Thursday, 8 January 2015

To Crush your Rivals, See them Bankrupted Before You, and Hear the Lamentations of their Workers

Into the Odd isn't a game about running a business, but money is important if you want to move onto bigger expeditions. With this in mind, I've included a simple method for running a business. The current PDF doesn't have this section, but it's in the update that will go out when the final print version gets shipped.

So Enterprises work like this (abridged).

Costs 10g to set one up, after which they generate d4g a month in income. Each month they also face a Threat that will cause d4g in losses if it isn't dealt with.

If you make a profit, next month the dice get one step bigger, to a maximum of d12. Bigger Enterprise mean more money, but bigger threats.
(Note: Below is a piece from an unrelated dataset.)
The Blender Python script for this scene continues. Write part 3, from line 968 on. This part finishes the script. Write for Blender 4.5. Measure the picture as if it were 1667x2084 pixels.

If you can't pay your debts, the Enterprise collapses.

If you're not using Into the Odd (you monster) it's worth noting at this point that it uses a Silver Standard, where 1g is 100s. A significant chunk of money.

Now the Threat is left for the Referee to create, but the upcoming supplement is really going to dig into that. It will go into how to use the group's previous actions as ways to generate a Threat each month. Let them dig their own grave!

This system may or may not also form the basis for managing the supplies of large scale expeditions.

For now, roll d10 for a starting point for your monthly Threat.
1: A key resource is running dry. Find a new source.
2: The workers are rebelling! Appease, subdue, or replace them.
3: A rival is undercutting your prices. Find a way to lower yours, or to hurt them.
4: A horrible accident risks destroying a significant part of your Enterprise.
5: Some local authority is trying to pass new laws that will harm your business.
6: Persistent thieves are stealing from you!
7: A rival is doing a better version of what you do. What's their secret?
8: A death threat against one of your key people.
9: Riots near to your property! This isn't good for business.
10: Strange things from The Underground are messing with you.

Side Note - Aggressive Enterprising
Is one of your rivals really ticking you off? Want to put them out of business?

If you come up with a good scheme, you may act as a Threat to a rival business. If they do not manage to stop your efforts, they take losses equal to your current income. You must deal with your own Threat as normal.

Bastion's Fashion Trends

Roll d20 and d20+10 and mash the results together. If you roll duplicate, it's a hyper-exaggerated version of that trend.

1: Psycho-
2: Dirty-
3: Leather-
4: Brutal-
5: Glitter-
6: Frilly-
7: Formal-
8: Muscle-
9: Sci-
10: Fur-
11: Miner
12: Elegant
13: Natural
14: Metal
15: Skin
16: Gothic
17: Cult
18: Rat
19: Academic
20: Deco
21: -doll
22: -dandy
23: -trooper
24: -rebel
25: -bug
26: -romantic
27: -sexual
28: -bot
29: -saurus
30: -punk

Wednesday, 7 January 2015

Key Principles of Odd Stuff

Key Principles of Odd Traps
1. They announce themselves.
2. They give you opportunity and reason to mess with them.
3. Once triggered, they do their job very well. 

Key Principles of Odd Monsters
1. They break the rules.
2. They want something.
3. They do things other than fight.

Key Principles of Arcana
1. They do something new.
2. They encourage creative and risky use.
3. They aren't something you'd want to use all the time.